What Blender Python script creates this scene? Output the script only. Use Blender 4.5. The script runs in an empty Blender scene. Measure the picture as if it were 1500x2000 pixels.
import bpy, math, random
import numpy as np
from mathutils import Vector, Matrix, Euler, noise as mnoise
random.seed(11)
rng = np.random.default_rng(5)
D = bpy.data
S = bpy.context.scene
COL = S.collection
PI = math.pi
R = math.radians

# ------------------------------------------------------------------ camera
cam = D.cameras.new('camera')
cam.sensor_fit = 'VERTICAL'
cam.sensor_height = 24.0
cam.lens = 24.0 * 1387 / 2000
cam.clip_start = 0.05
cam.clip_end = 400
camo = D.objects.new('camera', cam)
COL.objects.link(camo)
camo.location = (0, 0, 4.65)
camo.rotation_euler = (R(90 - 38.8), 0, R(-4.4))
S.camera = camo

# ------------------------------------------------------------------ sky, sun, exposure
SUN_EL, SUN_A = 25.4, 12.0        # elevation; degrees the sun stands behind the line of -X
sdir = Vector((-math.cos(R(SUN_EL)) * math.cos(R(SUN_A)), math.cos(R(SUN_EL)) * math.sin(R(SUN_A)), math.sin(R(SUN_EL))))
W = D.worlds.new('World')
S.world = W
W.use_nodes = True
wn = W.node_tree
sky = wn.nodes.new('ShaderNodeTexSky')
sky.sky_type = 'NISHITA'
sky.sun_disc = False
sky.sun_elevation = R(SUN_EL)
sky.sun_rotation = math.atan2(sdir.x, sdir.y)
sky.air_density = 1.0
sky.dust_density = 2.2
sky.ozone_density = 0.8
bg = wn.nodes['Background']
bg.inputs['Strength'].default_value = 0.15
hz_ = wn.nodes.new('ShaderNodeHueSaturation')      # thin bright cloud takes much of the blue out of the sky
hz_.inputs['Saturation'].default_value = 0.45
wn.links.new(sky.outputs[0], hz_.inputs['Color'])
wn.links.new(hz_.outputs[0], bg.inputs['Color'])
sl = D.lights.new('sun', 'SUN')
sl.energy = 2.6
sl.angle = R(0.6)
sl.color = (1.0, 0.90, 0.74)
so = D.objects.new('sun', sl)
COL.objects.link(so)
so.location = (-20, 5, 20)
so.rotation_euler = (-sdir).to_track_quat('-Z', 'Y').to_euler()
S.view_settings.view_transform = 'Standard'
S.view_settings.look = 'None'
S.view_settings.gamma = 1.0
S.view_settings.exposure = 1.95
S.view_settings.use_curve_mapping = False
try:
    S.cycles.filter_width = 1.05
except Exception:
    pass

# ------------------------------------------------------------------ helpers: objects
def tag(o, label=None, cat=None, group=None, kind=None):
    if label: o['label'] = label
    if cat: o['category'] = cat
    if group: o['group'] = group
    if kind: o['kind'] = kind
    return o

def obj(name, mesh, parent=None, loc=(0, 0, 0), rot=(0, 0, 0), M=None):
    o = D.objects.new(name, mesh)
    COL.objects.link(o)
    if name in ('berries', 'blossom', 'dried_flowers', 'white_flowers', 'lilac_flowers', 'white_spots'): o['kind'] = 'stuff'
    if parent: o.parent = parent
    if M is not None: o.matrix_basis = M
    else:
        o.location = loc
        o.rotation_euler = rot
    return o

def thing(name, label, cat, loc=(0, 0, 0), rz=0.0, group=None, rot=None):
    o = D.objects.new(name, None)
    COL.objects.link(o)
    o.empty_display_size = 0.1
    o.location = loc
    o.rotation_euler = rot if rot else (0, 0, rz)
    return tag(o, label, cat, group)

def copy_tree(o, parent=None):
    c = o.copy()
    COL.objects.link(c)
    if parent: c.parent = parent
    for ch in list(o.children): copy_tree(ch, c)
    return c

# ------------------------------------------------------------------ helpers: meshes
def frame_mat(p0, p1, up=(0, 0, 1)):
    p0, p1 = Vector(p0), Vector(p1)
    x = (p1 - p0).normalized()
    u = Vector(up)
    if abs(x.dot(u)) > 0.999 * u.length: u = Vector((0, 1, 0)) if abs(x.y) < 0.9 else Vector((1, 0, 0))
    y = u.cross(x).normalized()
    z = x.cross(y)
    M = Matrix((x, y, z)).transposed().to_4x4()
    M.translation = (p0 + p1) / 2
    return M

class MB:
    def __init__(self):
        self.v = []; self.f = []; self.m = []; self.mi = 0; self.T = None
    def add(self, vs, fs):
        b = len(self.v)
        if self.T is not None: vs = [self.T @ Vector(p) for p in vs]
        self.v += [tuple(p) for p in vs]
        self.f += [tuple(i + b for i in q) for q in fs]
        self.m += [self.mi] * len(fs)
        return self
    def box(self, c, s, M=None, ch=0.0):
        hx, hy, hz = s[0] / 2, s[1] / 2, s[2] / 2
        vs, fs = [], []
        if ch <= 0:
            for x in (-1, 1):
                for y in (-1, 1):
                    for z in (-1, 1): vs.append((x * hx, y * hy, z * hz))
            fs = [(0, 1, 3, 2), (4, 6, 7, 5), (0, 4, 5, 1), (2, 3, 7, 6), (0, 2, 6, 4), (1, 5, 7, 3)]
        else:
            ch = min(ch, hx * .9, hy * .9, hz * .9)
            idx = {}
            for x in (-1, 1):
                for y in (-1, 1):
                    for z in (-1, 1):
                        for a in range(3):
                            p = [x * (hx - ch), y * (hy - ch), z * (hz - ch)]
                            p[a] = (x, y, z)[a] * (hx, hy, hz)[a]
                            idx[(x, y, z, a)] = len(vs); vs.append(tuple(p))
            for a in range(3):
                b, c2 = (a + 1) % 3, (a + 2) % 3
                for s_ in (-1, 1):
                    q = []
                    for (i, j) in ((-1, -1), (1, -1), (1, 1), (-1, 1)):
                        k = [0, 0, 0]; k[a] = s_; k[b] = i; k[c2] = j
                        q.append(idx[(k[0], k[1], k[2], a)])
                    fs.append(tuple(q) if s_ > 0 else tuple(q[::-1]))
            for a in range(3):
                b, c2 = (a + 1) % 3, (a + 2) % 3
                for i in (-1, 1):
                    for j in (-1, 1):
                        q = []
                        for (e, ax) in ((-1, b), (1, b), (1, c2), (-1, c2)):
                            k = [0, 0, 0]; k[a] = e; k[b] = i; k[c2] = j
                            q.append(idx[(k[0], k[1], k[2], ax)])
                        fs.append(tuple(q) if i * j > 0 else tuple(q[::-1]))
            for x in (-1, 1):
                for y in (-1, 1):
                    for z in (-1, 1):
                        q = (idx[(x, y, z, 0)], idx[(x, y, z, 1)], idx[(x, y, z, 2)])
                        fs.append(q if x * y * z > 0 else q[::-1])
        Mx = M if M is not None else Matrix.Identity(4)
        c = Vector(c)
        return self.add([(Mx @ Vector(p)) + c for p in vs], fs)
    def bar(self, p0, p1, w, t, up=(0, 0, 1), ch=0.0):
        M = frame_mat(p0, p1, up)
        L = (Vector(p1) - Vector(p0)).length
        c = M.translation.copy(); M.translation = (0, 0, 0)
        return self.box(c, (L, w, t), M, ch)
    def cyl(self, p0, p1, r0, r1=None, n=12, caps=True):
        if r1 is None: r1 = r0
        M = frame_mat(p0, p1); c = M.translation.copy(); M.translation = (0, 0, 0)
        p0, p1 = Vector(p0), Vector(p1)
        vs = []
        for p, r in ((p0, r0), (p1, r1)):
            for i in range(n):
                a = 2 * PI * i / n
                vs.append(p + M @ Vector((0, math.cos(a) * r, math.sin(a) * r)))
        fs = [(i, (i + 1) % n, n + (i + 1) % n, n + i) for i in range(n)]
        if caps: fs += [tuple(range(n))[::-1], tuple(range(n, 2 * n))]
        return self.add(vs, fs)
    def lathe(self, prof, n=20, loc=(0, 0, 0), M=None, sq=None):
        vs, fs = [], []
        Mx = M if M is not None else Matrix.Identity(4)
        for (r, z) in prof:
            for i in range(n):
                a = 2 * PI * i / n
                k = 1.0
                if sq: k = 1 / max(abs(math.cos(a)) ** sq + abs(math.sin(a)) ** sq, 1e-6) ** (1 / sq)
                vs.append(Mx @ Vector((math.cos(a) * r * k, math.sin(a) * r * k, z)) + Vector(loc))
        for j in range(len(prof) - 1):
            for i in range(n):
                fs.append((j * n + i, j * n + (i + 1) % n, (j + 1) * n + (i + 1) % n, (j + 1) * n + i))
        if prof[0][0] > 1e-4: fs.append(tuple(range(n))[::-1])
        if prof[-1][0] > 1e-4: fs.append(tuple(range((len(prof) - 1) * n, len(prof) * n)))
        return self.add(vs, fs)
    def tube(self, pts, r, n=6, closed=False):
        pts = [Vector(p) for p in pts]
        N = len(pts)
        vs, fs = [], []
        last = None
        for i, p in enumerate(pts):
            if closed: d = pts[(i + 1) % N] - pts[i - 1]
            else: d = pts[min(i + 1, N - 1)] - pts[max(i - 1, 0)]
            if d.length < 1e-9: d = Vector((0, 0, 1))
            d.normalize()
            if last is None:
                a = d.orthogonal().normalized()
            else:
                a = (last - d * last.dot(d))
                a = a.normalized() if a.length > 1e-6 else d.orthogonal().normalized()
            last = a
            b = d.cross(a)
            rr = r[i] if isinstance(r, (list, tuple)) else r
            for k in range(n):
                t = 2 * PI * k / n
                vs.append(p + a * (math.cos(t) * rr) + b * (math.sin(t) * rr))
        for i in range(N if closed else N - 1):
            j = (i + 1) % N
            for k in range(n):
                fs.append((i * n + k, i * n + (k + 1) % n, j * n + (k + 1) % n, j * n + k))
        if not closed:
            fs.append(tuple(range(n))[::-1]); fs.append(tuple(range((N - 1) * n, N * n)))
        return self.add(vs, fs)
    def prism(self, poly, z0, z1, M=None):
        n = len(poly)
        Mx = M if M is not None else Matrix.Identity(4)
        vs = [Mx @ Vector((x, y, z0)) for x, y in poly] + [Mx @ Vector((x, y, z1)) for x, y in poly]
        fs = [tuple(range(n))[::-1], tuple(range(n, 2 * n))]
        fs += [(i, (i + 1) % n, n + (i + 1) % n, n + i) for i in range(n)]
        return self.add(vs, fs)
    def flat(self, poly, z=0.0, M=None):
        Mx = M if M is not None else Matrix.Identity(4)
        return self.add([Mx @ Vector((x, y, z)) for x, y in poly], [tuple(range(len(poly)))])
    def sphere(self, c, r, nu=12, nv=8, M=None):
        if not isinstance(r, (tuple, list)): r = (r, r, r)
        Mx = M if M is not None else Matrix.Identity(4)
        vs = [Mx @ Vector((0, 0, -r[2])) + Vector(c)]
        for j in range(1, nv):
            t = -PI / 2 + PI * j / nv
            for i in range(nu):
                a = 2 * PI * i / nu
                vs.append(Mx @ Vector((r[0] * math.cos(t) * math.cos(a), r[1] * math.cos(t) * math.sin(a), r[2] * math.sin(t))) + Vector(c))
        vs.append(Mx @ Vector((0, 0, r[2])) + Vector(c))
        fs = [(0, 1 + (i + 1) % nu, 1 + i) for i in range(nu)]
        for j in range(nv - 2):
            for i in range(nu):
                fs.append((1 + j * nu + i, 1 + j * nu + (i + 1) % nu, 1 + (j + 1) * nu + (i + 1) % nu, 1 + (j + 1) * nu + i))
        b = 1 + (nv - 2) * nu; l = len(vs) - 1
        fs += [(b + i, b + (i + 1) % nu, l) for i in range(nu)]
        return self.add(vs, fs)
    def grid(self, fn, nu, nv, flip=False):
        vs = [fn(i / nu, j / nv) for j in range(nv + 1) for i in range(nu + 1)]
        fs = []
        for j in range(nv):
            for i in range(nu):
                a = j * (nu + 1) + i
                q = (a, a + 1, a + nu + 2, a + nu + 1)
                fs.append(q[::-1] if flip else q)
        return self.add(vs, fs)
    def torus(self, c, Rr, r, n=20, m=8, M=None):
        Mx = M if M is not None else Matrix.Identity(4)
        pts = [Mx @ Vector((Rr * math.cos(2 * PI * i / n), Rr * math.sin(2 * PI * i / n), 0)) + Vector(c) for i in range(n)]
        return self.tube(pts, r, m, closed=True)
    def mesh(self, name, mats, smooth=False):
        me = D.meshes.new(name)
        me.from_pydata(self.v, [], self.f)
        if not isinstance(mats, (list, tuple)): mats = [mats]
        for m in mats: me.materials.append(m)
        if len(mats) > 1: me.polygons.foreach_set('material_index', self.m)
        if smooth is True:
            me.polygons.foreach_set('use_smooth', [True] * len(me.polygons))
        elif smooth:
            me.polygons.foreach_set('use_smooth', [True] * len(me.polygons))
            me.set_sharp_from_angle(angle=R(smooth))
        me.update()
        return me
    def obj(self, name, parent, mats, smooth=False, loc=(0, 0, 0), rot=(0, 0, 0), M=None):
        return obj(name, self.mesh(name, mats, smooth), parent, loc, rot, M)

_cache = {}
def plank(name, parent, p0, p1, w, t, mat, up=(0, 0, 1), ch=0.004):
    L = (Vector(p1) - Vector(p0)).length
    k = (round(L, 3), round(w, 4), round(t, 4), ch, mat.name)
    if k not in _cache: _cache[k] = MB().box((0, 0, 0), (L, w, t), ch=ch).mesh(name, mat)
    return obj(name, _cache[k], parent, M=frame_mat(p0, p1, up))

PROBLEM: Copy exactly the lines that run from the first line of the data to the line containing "R = math.radians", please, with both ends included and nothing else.

WRITTEN RESPONSE:
What Blender Python script creates this scene? Output the script only. Use Blender 4.5. The script runs in an empty Blender scene. Measure the picture as if it were 1500x2000 pixels.
import bpy, math, random
import numpy as np
from mathutils import Vector, Matrix, Euler, noise as mnoise
random.seed(11)
rng = np.random.default_rng(5)
D = bpy.data
S = bpy.context.scene
COL = S.collection
PI = math.pi
R = math.radians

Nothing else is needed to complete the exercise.